World War II and the Double V Campaign
Katznelson provides nuanced analysis of African American political activism during World War II, particularly the "Double V" campaign—victory against fascism abroad and victory against racism at home. The book examines how Black activists, organizations, and ordinary citizens sought to leverage the wartime crisis to advance civil rights, while facing continued resistance from white Southern politicians and constraints from a federal government prioritizing national unity and war production.
The author details the strategies employed by organizations like the NAACP, the National Urban League, and the Brotherhood of Sleeping Car Porters to push for racial reform during the war. These ranged from A. Philip Randolph's threatened March on Washington, which extracted Executive Order 8802 from Roosevelt, to legal challenges against discrimination, to grassroots protests against segregation in the military and war industries. Katznelson shows how these activists understood that the war created both opportunities—a need for Black labor and soldiers, rhetorical contradictions with American war aims—and constraints, as their demands were often dismissed as divisive or unpatriotic during wartime.

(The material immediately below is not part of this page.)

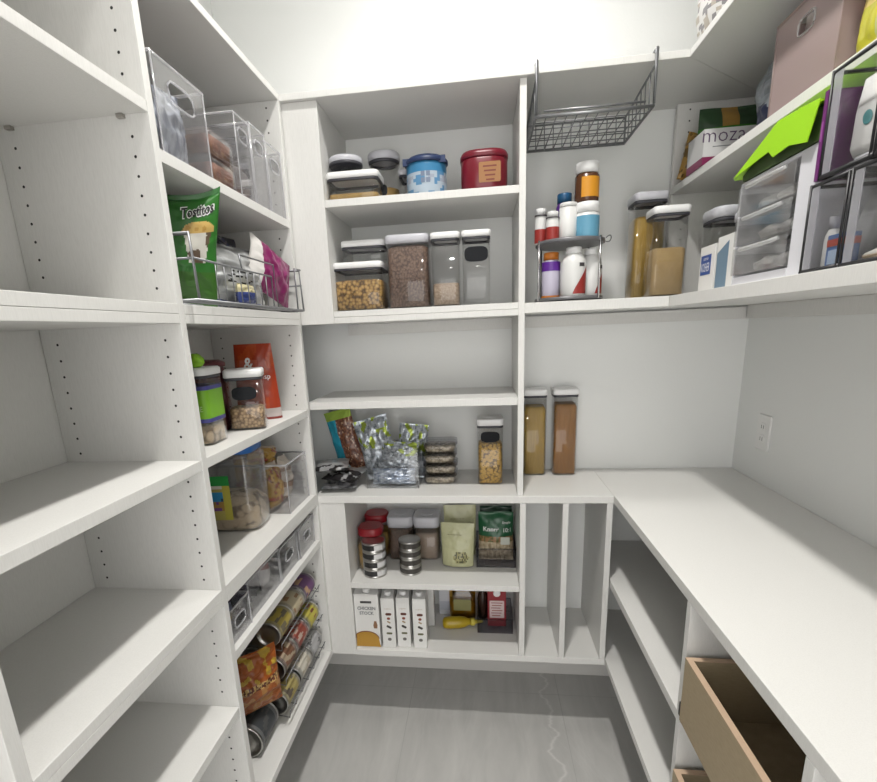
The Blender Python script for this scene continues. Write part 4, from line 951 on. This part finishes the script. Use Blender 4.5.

The book argues that while the Double V campaign did not achieve its immediate goals, it laid important groundwork for the postwar civil rights movement. The war years saw increased Black political consciousness and organization, migration that shifted Black populations to Northern and Western cities where they could vote, and international attention to American racial practices that would become more salient during the Cold War. However, Katznelson emphasizes that wartime compromises also established patterns—the priority of national unity over racial justice, the influence of Southern Democrats, the limits of executive action without congressional support—that would continue to constrain possibilities for racial reform in the postwar era.